С самыми лучшими чувствами симпатии и добрых воспоминаний обращаюсь я постоянно к этой эпохе плавания по морям, к кругу этих отличных людей и встречаюсь с ними всегда, как будто не расставался никогда.
Мне поздно желать и надеяться плыть опять в дальние страны: я не надеюсь и не желаю более. Лета охлаждают всякие желания и надежды. Но я хотел бы перенести эти желания и надежды в сердца моих читателей — и — если представится им случай идти (помните: «идти», а не «ехать») на корабле в отдаленные страны — предложить совет: ловить этот случай, не слушая никаких преждевременных страхов и сомнений. Читатель, может быть, возразит на этот совет, что довольно и того, что написано в этой главе, чтобы навсегда отбить охоту к морским путешествиям. Напротив, именно этот рассказ и подтверждает мой совет. Как же: в то время, когда от землетрясения падали города и селения, валились скалы, гибли дома и люди на берегу, фрегат всё держался и из пятисот человек погиб один! И после, потеряв корабль, плаватели отделались благополучно, и все добрались домой, и бульшая часть живут и здравствуют доныне.
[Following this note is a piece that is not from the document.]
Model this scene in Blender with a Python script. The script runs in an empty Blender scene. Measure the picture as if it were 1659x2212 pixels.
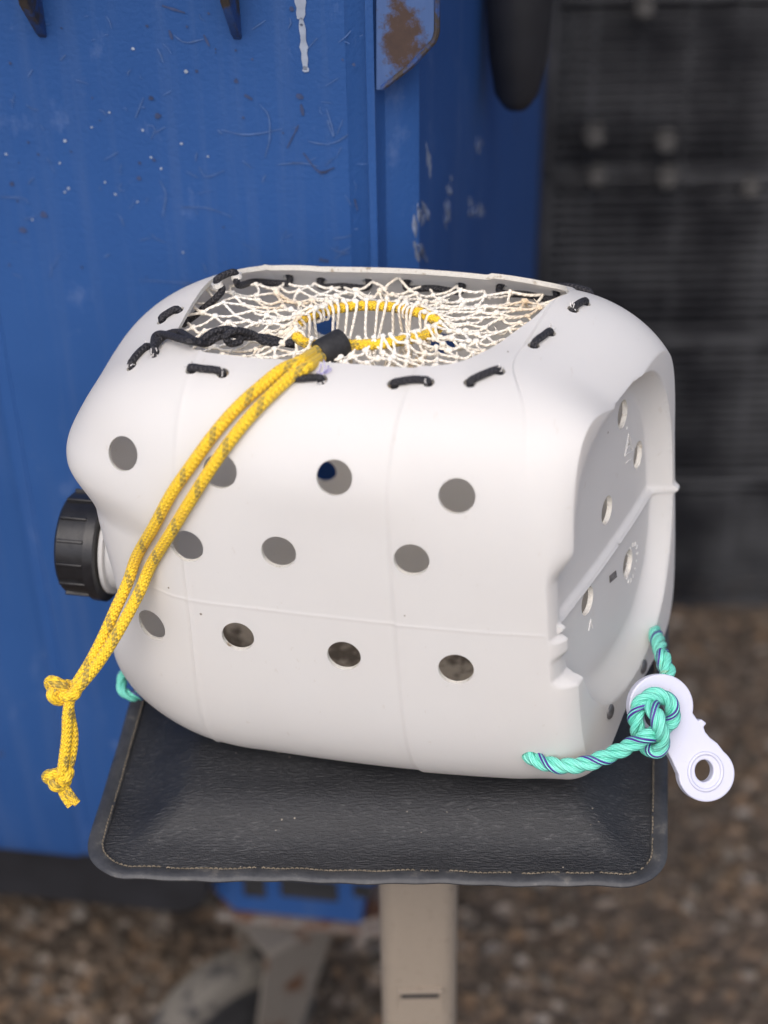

Русский священник в Лондоне посетил нас перед отходом из Портсмута и после обедни сказал речь, в которой остерегал от этих страхов. Он исчислил опасности, какие можем мы встретить на море, — и, напугав сначала порядком, заключил тем, что «и жизнь на берегу кишит страхами, опасностями, огорчениями и бедами, — следовательно, мы меняем только одни беды и страхи на другие».
И это правда. Обыкновенно ссылаются на то, как много погибает судов. А если счесть, сколько поездов сталкивается на железных дорогах, сваливается с высот, сколько гибнет людей в огне пожаров и т. д., то на которой стороне окажется перевес? И сколько вообще расходуется бедного человечества по мелочам, в одиночку, не всегда в глуши каких-нибудь пустынь, лесов, а в многолюдных городах!